Ein Plädoyer für`s Briefeschreiben
Der schönste Grund, Briefe zu schreiben"Wer braucht denn noch Briefträger in einer Welt, in der keine Briefe mehr geschrieben werden?" fragt die Briefträgerin Sara zu Beginn des Buches. Und das haben sich offenbar auch ihre Vorgesetzten gefragt, ...
"Wer braucht denn noch Briefträger in einer Welt, in der keine Briefe mehr geschrieben werden?" fragt die Briefträgerin Sara zu Beginn des Buches. Und das haben sich offenbar auch ihre Vorgesetzten gefragt, denn Sara soll von ihrem Heimatdorf Porvenir, in dem sie mit ihren 3 Kindern lebt, nach Madrid versetzt werden und die Postfiliale in Porvenir geschlossen werden. Saras Nachbarin, die 80-jährige Rosa, möchte das verhindern und startet eine Briefkette, damit wieder mehr Briefe geschrieben werden und Sara bleiben kann. Sara ahnt nichts von der Initiative und berichtet ihrem Chatfreund verwundert, über die neuerdings gehäuft zuzustellenden Briefe. Und während die Briefkette Schicksale und Leidenschaften der Dorfbewohner enthüllt, entflammt zwischen Sara und ihrem Chatfreund allmählich auch eine Leidenschaft...

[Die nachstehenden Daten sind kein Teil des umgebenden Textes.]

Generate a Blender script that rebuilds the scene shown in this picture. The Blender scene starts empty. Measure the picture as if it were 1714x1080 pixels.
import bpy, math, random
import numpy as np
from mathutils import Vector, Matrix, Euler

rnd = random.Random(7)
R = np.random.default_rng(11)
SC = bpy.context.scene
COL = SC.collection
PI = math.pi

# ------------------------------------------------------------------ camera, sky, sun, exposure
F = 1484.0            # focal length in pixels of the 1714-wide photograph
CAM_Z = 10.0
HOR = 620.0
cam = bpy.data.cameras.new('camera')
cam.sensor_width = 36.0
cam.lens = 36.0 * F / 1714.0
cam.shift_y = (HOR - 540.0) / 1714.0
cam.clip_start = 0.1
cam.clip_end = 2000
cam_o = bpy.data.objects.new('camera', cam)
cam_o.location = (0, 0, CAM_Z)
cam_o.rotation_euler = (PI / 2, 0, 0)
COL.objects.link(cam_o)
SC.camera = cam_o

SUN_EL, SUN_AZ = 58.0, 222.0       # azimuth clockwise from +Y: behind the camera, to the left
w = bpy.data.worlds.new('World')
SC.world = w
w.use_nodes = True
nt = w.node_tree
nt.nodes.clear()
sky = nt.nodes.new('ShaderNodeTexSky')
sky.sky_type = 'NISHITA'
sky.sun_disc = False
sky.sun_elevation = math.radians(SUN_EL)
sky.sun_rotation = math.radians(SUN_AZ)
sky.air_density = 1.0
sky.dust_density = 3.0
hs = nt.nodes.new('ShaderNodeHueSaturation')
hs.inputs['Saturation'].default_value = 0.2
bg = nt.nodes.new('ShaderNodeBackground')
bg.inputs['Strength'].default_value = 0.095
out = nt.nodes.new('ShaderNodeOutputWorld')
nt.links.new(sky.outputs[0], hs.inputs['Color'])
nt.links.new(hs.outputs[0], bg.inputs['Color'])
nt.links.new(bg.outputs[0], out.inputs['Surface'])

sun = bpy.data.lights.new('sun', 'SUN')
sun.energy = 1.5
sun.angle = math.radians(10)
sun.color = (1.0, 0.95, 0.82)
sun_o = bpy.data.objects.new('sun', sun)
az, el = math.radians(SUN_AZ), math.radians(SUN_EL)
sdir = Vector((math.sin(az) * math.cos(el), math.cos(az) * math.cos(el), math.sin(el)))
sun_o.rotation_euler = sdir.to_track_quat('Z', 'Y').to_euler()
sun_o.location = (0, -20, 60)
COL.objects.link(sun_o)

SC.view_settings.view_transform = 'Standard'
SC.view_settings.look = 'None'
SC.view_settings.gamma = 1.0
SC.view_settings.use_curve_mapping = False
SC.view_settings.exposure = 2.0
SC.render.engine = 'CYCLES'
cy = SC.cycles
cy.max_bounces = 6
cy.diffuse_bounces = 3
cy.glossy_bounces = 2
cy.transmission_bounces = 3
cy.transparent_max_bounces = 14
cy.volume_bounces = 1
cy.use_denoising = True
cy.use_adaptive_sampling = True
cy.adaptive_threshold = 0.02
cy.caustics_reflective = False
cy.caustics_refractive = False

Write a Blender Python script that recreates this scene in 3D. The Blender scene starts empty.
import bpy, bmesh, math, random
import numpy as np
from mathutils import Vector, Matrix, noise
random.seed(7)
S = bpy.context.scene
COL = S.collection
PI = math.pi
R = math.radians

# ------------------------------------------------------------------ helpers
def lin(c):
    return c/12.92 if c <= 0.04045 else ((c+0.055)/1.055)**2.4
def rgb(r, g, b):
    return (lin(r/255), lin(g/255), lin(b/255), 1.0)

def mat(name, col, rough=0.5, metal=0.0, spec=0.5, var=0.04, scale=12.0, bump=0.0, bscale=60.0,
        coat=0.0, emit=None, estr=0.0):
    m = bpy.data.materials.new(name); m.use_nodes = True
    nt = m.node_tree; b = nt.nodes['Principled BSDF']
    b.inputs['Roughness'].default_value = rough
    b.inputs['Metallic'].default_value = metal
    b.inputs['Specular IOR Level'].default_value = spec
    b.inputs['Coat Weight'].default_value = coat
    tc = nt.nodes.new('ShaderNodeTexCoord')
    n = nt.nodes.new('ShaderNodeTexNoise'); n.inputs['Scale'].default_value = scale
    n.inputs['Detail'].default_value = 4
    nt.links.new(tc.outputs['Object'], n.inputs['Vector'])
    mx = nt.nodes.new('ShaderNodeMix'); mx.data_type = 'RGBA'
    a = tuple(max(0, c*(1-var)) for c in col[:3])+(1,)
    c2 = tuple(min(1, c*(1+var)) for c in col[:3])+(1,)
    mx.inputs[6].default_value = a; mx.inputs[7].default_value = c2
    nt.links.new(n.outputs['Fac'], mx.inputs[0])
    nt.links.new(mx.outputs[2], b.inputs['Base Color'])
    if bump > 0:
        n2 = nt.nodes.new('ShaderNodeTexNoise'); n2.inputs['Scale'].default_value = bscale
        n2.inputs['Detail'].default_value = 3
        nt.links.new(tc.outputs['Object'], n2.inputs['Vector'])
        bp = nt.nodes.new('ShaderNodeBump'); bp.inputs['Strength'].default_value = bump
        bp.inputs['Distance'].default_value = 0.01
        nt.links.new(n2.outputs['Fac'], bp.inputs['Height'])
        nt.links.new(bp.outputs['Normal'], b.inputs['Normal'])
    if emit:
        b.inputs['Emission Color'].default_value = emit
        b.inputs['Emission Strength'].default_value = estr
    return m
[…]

Ich bin über das Buch sozusagen gestolpert, als ich auf der Suche nach neuer Lektüre in der Buchhandlung war. Der Titel ließ mich aufmerken, auch wenn ich ihn etwas holprig fand und ich im Nachhinein sagen muss, dass ich ihn unpassend finde. Als ich dann die Überschrift des Klappentextes auf der Rückseite las, "Niemals wird eine Träne eine E-Mail verwischen", war mein Interesse als Briefenthusiast endgültig geweckt. Und die Idee der Briefkette gefiel mir. Auch wenn mir nach dem Kauf auffiel, eigentlich habe ich gar keine richtige Idee, was mich bei dem Buch erwartet.
Das Buch wird aus wechslenden Perspektiven erzählt, zu Beginn immer aus der des aktuellen Briefeschreibers. Zunächst erfährt man immer was über den Empfänger des Briefes und wie er den Brief bekommt, dann folgt der nächtste Brief. Dabei bekommt man auf bewegende Art das Schicksal der Menschen im Ort geschildert und fühlt sich ihnen sehr nahe, so dass es dann sehr bedauerlich ist, zum nächsten überzugehen und die Menschen nicht weiter zu verfolgen. Zunächst wirkt es, als ginge es immer so weiter und das wurde mir fast ein bisschen langweilig. Dann jedoch treten die Briefeschreiber zunehmend in Beziehung und man erfährt, wie es weitergeht und wie sich alles fügt.
Die Charaktere sind sehr lebensecht und nachvollziehbar dargestellt und man kann sich als Leser gut mit ihnen identifizieren. Man kann sich gut vorstellen, dass es diese Personen wirklich gibt in diesem Dörfchen in Spaniens Bergen. Und es ist schön, ein Stück ihres Weges mit ihnen zu gehen. Die Handlung birgt keine großen Dramen, sondern vor allem Alltagsprobleme sowie schöne Momente "normaler" Leute. Dadurch fühlt man sich wie "dabei", nicht als bloßer Beobachter. Viele Kapitel beginnen mit einem Zitat oder Gedicht, teilweise findet man sie auch im Text. Das ist einerseits sehr bereichernd (schließlich verspricht der Klappentext ja auch einen Roman über den Zauber der Worte), andererseits war es mir manchmal ein bisschen zuviel und störte mich im Lesefluss. Aber das ist sicher Geschmacksfrage.
Alles in allem ist "Der schönste Grund, Briefe zu schreiben" eine sympatische Geschichte über Poesie, Freundschaft, Liebe und menschliche Schicksale, die ich gern gelesen habe und auch weiter empfehlen kann. Die Idee dahinter finde ich ganz originell. Und auf alle Fälle macht es unheimliche Lust, selbst gleich wieder Briefe zu schreiben. Ein absolutes Muss auf der Bücherliste ist es aber nicht.